═════ Source records
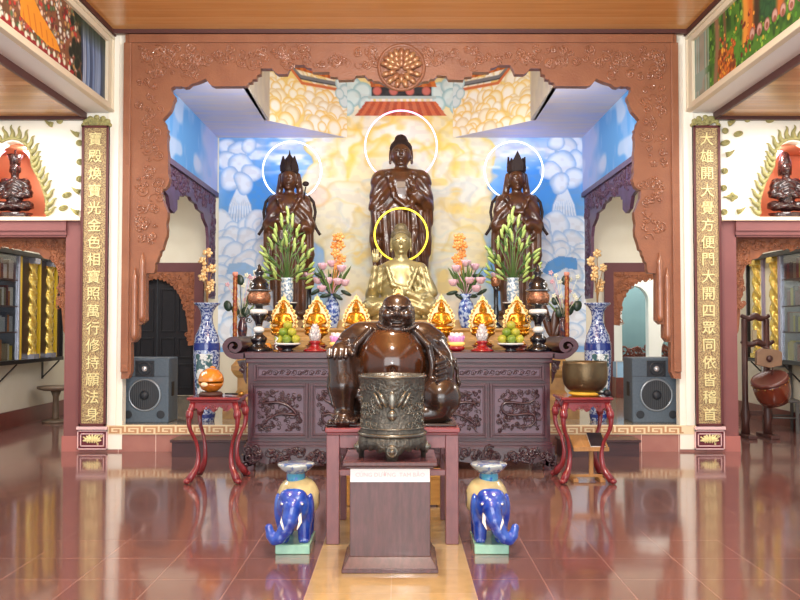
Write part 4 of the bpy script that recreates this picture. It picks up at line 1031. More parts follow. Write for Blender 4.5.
around(px0, px1, 0, 3.4, [(.14, 0), (.14, .12), (.10, .14), (.10, .24), (.02, .30), (-.02, .36), (-.02, .52), (.02, .56), (.05, .62), (.05, .68), (.0, .74), (-.03, .80), (-.03, h - .18), (.02, h - .14), (.06, h - .08), (.06, h)]).obj('lower_tier', PEDG, pd)
x2 = px1 - .22; x2l = px0 + .22
around(x2l, x2, YT2 - YT1, 3.4, [(0, h), (0, h + .04), (-.02, h + .06), (-.02, Z2 - PZ - .06), (.02, Z2 - PZ - .03), (.02, Z2 - PZ)]).obj('middle_tier', PEDG, pd)
around(x2l + .25, x2 - .25, YT3 - YT1, 3.4, [(0, Z2 - PZ), (0, Z3 - PZ)]).obj('upper_tier', PEDG, pd)
cm = MB(); cm.curls(px0 + .1, px1 - .1, h - .5 + .05, h - .2, .025, 90, 90, (.03, .07), .012); cm.obj('relief', PEDG, pd, label='carved scroll relief')

# ------------------------------------------------------------------ front altar table
ALT = mat('dark_purple_rosewood', (76, 32, 43), .28, c2=(58, 24, 34), nscale=5, stretch=(1, 1, 6), coat=.12)
ALT2 = mat('rosewood_carving', (66, 34, 42), .26, c2=(52, 27, 33), nscale=10, coat=.3)
ALT3 = mat('rosewood_panel_sheen', (100, 76, 92), .3, c2=(84, 62, 78), nscale=6, coat=.15)  # bluish sheen of the panel grounds put into the base colour
YA = 8.86; S = SC(YA)
al = thing('altar_table', 'large dark purple rosewood altar table with carved panels', 'altar', (WX(399, YA), YA, 0))
ax = lambda px: (px - 399) * S
az = lambda py: WZ(py, YA)
D = .86
MB().box(ax(248), ax(550), .02, D - .02, az(446), az(358)).obj('body', ALT, al, bevel=.004)
tp = MB(); tp.box(ax(244), ax(554), -.05, D, az(358.5), az(352)); tp.box(ax(246), ax(552), -.02, D - .03, az(363), az(358.5))
tp.obj('top', ALT, al, bevel=.006)
for e, p0, pc in ((-1, 246, 234.5), (1, 552, 566.5)):
    sc_ = MB(); pts = [(p0, 355.3), (p0 + e * 5, 356), (p0 + e * 11, 356), (p0 + e * 17, 353), (pc + e * 8.5, 346), (pc + e * 4, 340), (pc - e * 2, 339.5), (pc - e * 6, 343), (pc - e * 6, 348), (pc - e * 2, 351), (pc + e * 2.5, 349), (pc + e * 2.5, 345.5), (pc, 344.5)]
    P = [Vector((ax(a), 0, az(b))) for a, b in pts]; Q = []
    for i in range(len(P) - 1):                       # smooth the centre line
        a, b, c, d = P[max(i - 1, 0)], P[i], P[i + 1], P[min(i + 2, len(P) - 1)]
        for k in range(4):
            t_ = k / 4; Q.append(.5 * ((2 * b) + (c - a) * t_ + (2 * a - 5 * b + 4 * c - d) * t_ ** 2 + (3 * b - a - 3 * c + d) * t_ ** 3))
    Q.append(P[-1]); lo_, hi_ = [], []
    for i, p in enumerate(Q):
        d = (Q[min(i + 1, len(Q) - 1)] - Q[max(i - 1, 0)]).normalized(); u_ = i / (len(Q) - 1); n_ = Vector((-d.z, 0, d.x)) * S * (3.2 - 1.9 * u_)
        lo_.append(p + n_); hi_.append(p - n_)
    vs = []; fs = []
    for yy in (-.05, D):
        for a, b in zip(lo_, hi_): vs += [(a.x, yy, a.z), (b.x, yy, b.z)]
    n_ = len(Q)
    for i in range(n_ - 1):
        k = 2 * i; o_ = 2 * n_
        fs += [(k, k + 1, k + 3, k + 2), (o_ + k + 2, o_ + k + 3, o_ + k + 1, o_ + k), (k, k + 2, o_ + k + 2, o_ + k), (k + 1, o_ + k + 1, o_ + k + 3, k + 3)]
    fs += [(0, o_, o_ + 1, 1), (2 * n_ - 2, 2 * n_ - 1, o_ + 2 * n_ - 1, o_ + 2 * n_ - 2)]
    MB().add(vs, fs).obj('scroll_end', ALT, al, bevel=.003)
    br = MB().prism([(ax(p0), az(360)), (ax(p0 + e * 9), az(361)), (ax(p0 + e * 7), az(366)), (ax(p0 + e * 3.5), az(370)), (ax(p0 + e * 2.5), az(378)), (ax(p0), az(384))], .02, .06)
    br.curls(min(ax(p0), ax(p0 + e * 6)), max(ax(p0), ax(p0 + e * 6)), az(372), az(362), .015, 10, 91, (.012, .03), .007)
    br.obj('corner_bracket', ALT2, al)
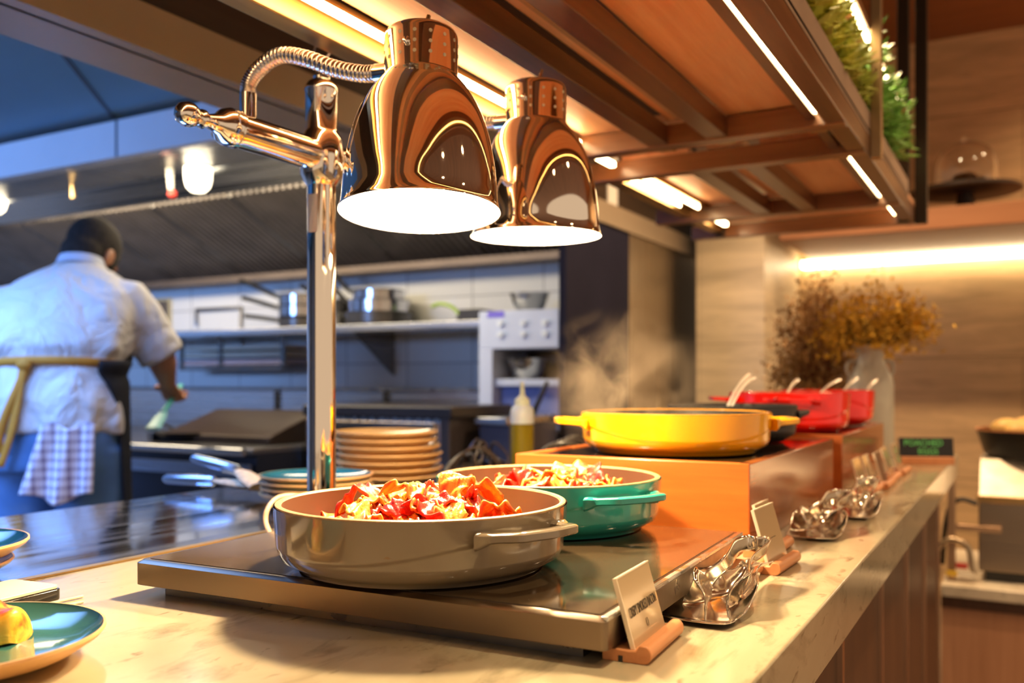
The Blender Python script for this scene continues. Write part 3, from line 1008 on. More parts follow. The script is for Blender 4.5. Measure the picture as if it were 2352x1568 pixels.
for (sx_, sy_, zb, tilt, side) in ((-0.645, 0.922, 0.206, 5.5, 'near'), (-0.645, 1.228, 0.219, -0.8, 'far')):
    rootv = Vector((sx_ - PX, sy_ - PY, CZ + zb - H))
    axis = Vector((CT, ST, 0))             # tilt about the sideways axis so the mouth turns a little to the guests
    Mt = Matrix.Translation(rootv) @ Matrix.Rotation(R(-tilt), 4, axis)
    g = G(); g.T = Mt
    g.lathe(prof_out, 96, cap0=False)
    sh = g.build('lamp_shade', m_chrome, hl, ang=60)
    g = G(); g.T = Mt
    g.lathe(prof_in, 72, cap0=False)
    si = g.build('shade_lining', m_inside, sh, ang=60)
    si['label'] = 'white inside of the shade'
    g = G(); g.T = Mt
    g.lathe([(0.0, 0.045), (0.022, 0.047), (0.038, 0.058), (0.042, 0.075), (0.036, 0.10), (0.02, 0.13), (0.016, 0.165), (0.0, 0.17)], 40)
    bl = g.build('bulb', m_bulb, sh)
    bl['label'] = 'glowing heat bulb'
    g = G(); g.T = Mt
    aim = math.atan2(-sy_, -sx_)
    for kk in range(-4, 12):
        th = aim - R(10) + kk * R(24)
        for zz in (0.186, 0.199, 0.212):
            c = Vector((0.04575 * math.cos(th), 0.04575 * math.sin(th), zz))
            nrm = Vector((math.cos(th), math.sin(th), 0)); tg = Vector((-math.sin(th), math.cos(th), 0))
            ring = [c + tg * 0.0023 * math.cos(q) + Vector((0, 0, 0.0023 * math.sin(q))) for q in [2 * math.pi * j / 12 for j in range(12)]]
            g.loft([[tuple(p) for p in ring], [tuple(p + nrm * 0.0004) for p in ring]])
    vh = g.build('vent_holes', m_hole_lit, sh)
    g = G(); g.T = Mt
    th = aim - R(22)
    c = Vector((0.046 * math.cos(th), 0.046 * math.sin(th), 0.199)); nrm = Vector((math.cos(th), math.sin(th), 0))
    g.tube([c, c + nrm * 0.003, c + nrm * 0.004], [0.0045, 0.0042, 0.002], 16)
    g.build('screw', m_chrome, sh)
    g = G(); g.T = Mt
    g.tube([(0.004, 0.0, 0.229), (0.008, 0.004, 0.252)], [0.0035, 0.0028], 14)
    g.build('switch_toggle', M_steel('toggle_brass', (0.8, 0.6, 0.34), 0.2), sh)
    lp = (Matrix.Translation((PX, PY, H)) @ Mt) @ Vector((0, 0, 0.034))
    lo = light('heat_lamp_light_' + side, 'POINT', lp, 38, (1.0, 0.74, 0.42), 0.028)
# the cord
hb = Vector((PX, PY, H))
pts = spline([at(735, 1160, 1.34) - hb, at(690, 1140, 1.35) - hb, at(640, 1142, 1.33) - hb, at(614, 1170, 1.31) - hb, at(612, 1205, 1.30) - hb, onz(640, 1262, H + 0.004) - hb], 40)
G().tube(pts, 0.0035, 10).build('cord', M_plain('tan_cord', (0.55, 0.38, 0.24), 0.45), hl)

# ------------------------------------------------------------------ place cards in wooden holders
m_card = M_plain('card_acrylic', (0.52, 0.38, 0.22), 0.12, 0, 0.04, 4, coat=0.6)
m_cedge = M_plain('card_edge', (0.86, 0.74, 0.55), 0.2)
m_cwood = M_wood('card_holder_wood', (0.50, 0.19, 0.07), (0.66, 0.29, 0.12), 1, 30, 0.4)
m_ink = M_plain('ink', (0.05, 0.035, 0.02), 0.6)
m_cardk = M_plain('card_brown', (0.13, 0.05, 0.02), 0.4)


def place_card(label, loc, rz, L=0.086, hgt=0.060, wr=None, mat=None, base_len=0.10):
    t = thing('menu_card_stand', label, 'menu card', loc, rz, 'menu card stands along the counter edge')
    # x towards the guests, y along the counter
    prof = [(-0.036, 0.0), (0.0, 0.0)] + [(0.0075 * math.sin(a), 0.008 - 0.008 * math.cos(a)) for a in [0.3 * k for k in range(1, 10)]] + [(-0.003, 0.0155), (-0.006, 0.0105), (-0.012, 0.0100), (-0.036, 0.0110)]
    G().prism(prof, 1, -base_len / 2, base_len / 2).build('holder', m_cwood, t, bev=0.0008)
    G().box(-0.0215, -0.0175, -base_len / 2 - 0.0003, -base_len / 2 + 0.002, -0.0 + 0.0003, 0.0055).build('groove', m_black, t)
    g = G()
    lean = R(16)
    g.T = Matrix.Translation((-0.0085, 0, 0.004)) @ Matrix.Rotation(-lean, 4, 'Y')
    g.box(-0.0016, 0.0016, -L / 2, L / 2, 0, hgt)
    c = g.build('card', mat or m_card, t, bev=0.0005)
    g = G(); g.T = Matrix.Translation((-0.0085, 0, 0.004)) @ Matrix.Rotation(-lean, 4, 'Y')
    g.box(-0.0019, 0.0019, -L / 2 - 0.0012, -L / 2 + 0.0003, 0, hgt + 0.001).box(-0.0019, 0.0019, -L / 2, L / 2, hgt - 0.0002, hgt + 0.001)
    g.build('card_edge', m_cedge, c)
    if wr:
        Mx = Matrix.Translation((-0.0085, 0, 0.004)) @ Matrix.Rotation(-lean, 4, 'Y')
        for body, size, zz, sx in wr:
            p = Mx @ Vector((0.0022, 0, zz))
            # text plane faces +x, reads along +y
            text('lettering', body, size, m_ink, c, p, (Matrix.Rotation(-lean, 4, 'Y') @ Matrix(((0, 0, 1, 0), (1, 0, 0, 0), (0, 1, 0, 0), (0, 0, 0, 1)))).to_euler(), sx=sx, offset=-0.0001, extrude=0.0002)
    return t


def card_at(label, a, b2, **k):
    """the holder's front foot runs from picture point a (near) to b2 (far)"""
    A2, B2 = onz(a[0], a[1], H), onz(b2[0], b2[1], H)
    m = (A2 + B2) / 2
    d = B2 - A2
    return place_card(label, (m.x, m.y, H), math.atan2(-d.x, d.y), base_len=d.length, **k)


card_at('menu card lettered in capitals on a wooden holder at the hot plate\'s front corner', (1476, 1527), (1553, 1458), L=0.088, hgt=0.066, wr=[('CRISPY SMOKED BACON', 0.0125, 0.034, 0.53), ('( )', 0.008, 0.020, 0.8)])
card_at('blank-faced menu card on a pale wooden holder before the timber box corner', (1779, 1322), (1827, 1290), L=0.086, hgt=0.075, wr=[('-- --- ----', 0.010, 0.036, 0.8)])
card_at('small menu card half hidden behind the blank-faced one by the box', (1768, 1285), (1812, 1254), L=0.075, hgt=0.066)
place_card('bare wooden card holder lying between hot plate and timber box', (*onz(1736, 1320, H).xy, H), 0.0, L=0.001, hgt=0.004, base_len=0.075)
cards = [((1984, 1150), (2012, 1130), 'menu card beyond the far tongs, nearest of the distant row'), ((2006, 1137), (2030, 1120), 'pale menu card second in the distant row'),
         ((2034, 1126), (2052, 1110), 'dark brown menu card in the middle of the distant row'), ((2050, 1108), (2066, 1096), 'tall pale menu card before the chalk sign'), ((2072, 1094), (2087, 1083), 'menu card closest to the chalk sign\'s left end')]
for i, (a, b2, lab) in enumerate(cards):
    card_at(lab, a, b2, L=0.085, hgt=0.075, mat=m_cardk if i == 2 else None)

# the green-lettered chalk sign at the counter's end
p = onz(2127, 1066, H)
sg = thing('chalk_sign', 'black sign with green lettering on a wooden foot at the counter end', 'sign', (p.x, p.y, H), TH * 0.75)
G().box(-0.072, 0.072, -0.02, 0.02, 0, 0.022).build('foot', m_cwood, sg, bev=0.002)
bd = G(); bd.T = Matrix.Translation((0, 0.002, 0.018)) @ Matrix.Rotation(R(-8), 4, 'X')
bd.box(-0.072, 0.076, -0.003, 0.003, 0, 0.058)
bo = bd.build('board', m_black, sg, bev=0.001)
m_green = M_plain('chalk_green', (0.16, 0.75, 0.22), 0.7)
for body, zz, dx in (('POACHED', 0.042, -0.006), ('EGGS', 0.018, 0.006)):
    text('lettering', body, 0.024, m_green, bo, (dx, -0.0035 + 0.0025 + zz * 0.14, 0.018 + zz), (R(82), 0, 0), sx=0.95, extrude=0.0006)

# ------------------------------------------------------------------ steel spoon rests with tongs
m_tray = M_plain('tray_steel', (0.78, 0.72, 0.63), 0.13, 1.0, 0.06, 5, rvar=0.03)


def rest(label, loc, rz, sc=1.0):
    t = thing('spoon_rest', label, 'spoon rest', loc, rz, 'steel spoon rests')
    def curve(a, pts):
        for (a0, v0), (a1, v1) in zip(pts, pts[1:]):
            if a <= a1:
                return v0 + (v1 - v0) * smooth(a0, a1, a)
        return pts[-1][1]
    def fn(u, vv):
        a, b3 = u, vv * 2 - 1                  # a from the open lip to the grip end, b across
        w2 = curve(a, [(0, 0.034), (0.10, 0.038), (0.32, 0.042), (0.62, 0.024), (0.76, 0.012), (1, 0.015)])
        hs = curve(a, [(0, 0.001), (0.16, 0.004), (0.40, 0.030), (0.55, 0.030), (0.76, 0.008), (1, 0.004)])
        zb = 0.0022 + 0.020 * smooth(0.55, 0.85, a) + 0.002 * smooth(0.06, 0, a)
        x, y = b3 * w2, a * 0.225
        return (x * sc, y * sc - 0.004 * (1 - b3 * b3) * smooth(0.2, 0, a), (zb + hs * abs(b3) ** 2.6) * sc)
    G().grid(fn, 40, 20).build('dish', m_tray, t, solid=0.002, sub=1)
    return t


def tongs(label, loc, rz, sc=1.0, flat=False, spread=0.030):
    t = thing('serving_tongs', label, 'tongs', loc, rz, 'steel serving tongs')
    for s in (-1, 1):
        P3 = spline([(0, 0.105, 0.034), (s * 0.010, 0.110, 0.034), (s * 0.016, 0.085, 0.034), (s * (spread * 0.6), 0.03, 0.028), (s * spread, -0.015, 0.018), (s * spread * 1.05, -0.035, 0.012), (s * spread * 0.8, -0.060, 0.009)], 36)
        hw = [0.009 - 0.002 * smooth(4, 16, k) + (0.012 * smooth(21, 30, k)) * (1 - 0.35 * smooth(33, 36, k)) for k in range(37)]
        rings = []
        m = len(P3)
        for i, q in enumerate(P3):
            tt = (P3[min(i + 1, m - 1)] - P3[max(i - 1, 0)]).normalized()
            side2 = Vector((s * 0.35, 0, 1)).normalized()
            side2 = (side2 - tt * side2.dot(tt)).normalized()
            nn = tt.cross(side2)
            row = []
            for j in range(7):
                e = j / 3 - 1
                cup = 0.004 * smooth(22, 30, i) * (1 - e * e)
                row.append(tuple((q + side2 * e * hw[i] * (0.9 if e < 0 else 1.15) + nn * cup * s) * sc))
            rings.append(row)
        g = G().loft(rings, closed=False)
        ao = g.build('arm', m_tray, t, solid=0.0016)
    return t


def rest_set(base, rz, lab_r, lab_t, sc=1.0, dr=0.0, lift=0.007):
    rest(lab_r, (base.x, base.y, H + 0.0012), rz, sc)
    d = Matrix.Rotation(rz, 3, 'Z') @ Vector((0, 0.118 * sc, 0))
    tongs(lab_t, (base.x + d.x, base.y + d.y, H + lift), rz + dr, 1.05 * sc, spread=0.019)


rest_set(onz(1588, 1437, H), R(-3), 'shiny steel spoon rest beside the lettered menu card', 'steel tongs lying in the spoon rest by the lettered card', 1.0, R(4))
rest_set(onz(1858, 1242, H), R(-1), 'steel spoon rest in front of the nearer timber box', 'upright-bladed steel tongs in the spoon rest before the nearer timber box', 1.0, R(-3))
rest_set(onz(1945, 1193, H), R(-4), 'steel spoon rest farther along, by the distant menu cards', 'steel tongs in the spoon rest by the distant menu cards', 1.0, R(6))

# ------------------------------------------------------------------ plates
m_clay = M_plain('plate_clay', (0.78, 0.46, 0.19), 0.45, 0, 0.06, 6)
m_teal = M_plain('glaze_teal', (0.055, 0.20, 0.18), 0.10, 0, 0.08, 4, coat=0.7)
m_blue = M_plain('glaze_blue', (0.015, 0.14, 0.22), 0.10, 0, 0.1, 4, coat=0.7)
m_honey = M_plain('glaze_honey', (0.58, 0.36, 0.13), 0.15, 0, 0.1, 4, coat=0.6)


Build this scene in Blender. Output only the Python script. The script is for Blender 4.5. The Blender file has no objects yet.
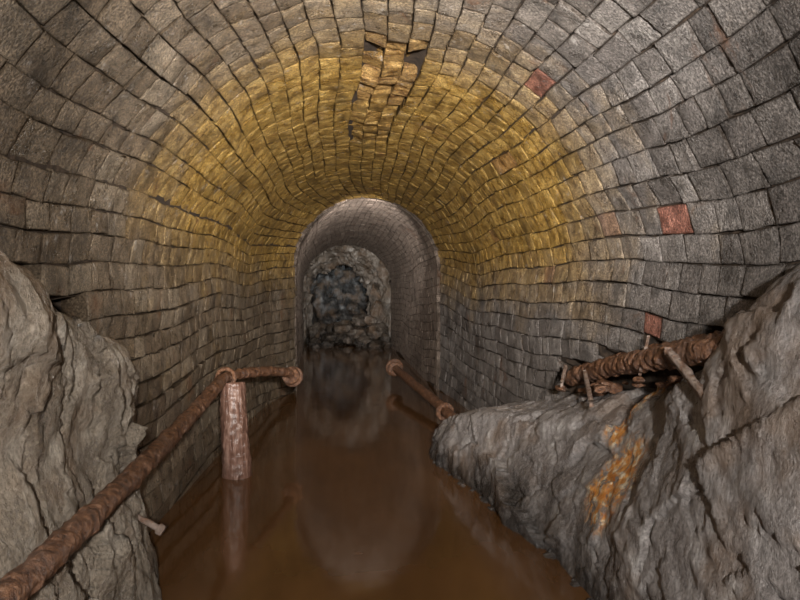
══════════
Written exercise: Select every line of the records holding the string "Blender".

Answer in full:
Write part 4 of the bpy script that recreates this picture. It picks up at line 1031. More parts follow. Write for Blender 4.5.
The Blender Python script for this scene continues. Write part 3, from line 1008 on. More parts follow. The script is for Blender 4.5. Measure the picture as if it were 2352x1568 pixels.
Build this scene in Blender. Output only the Python script. The script is for Blender 4.5. The Blender file has no objects yet.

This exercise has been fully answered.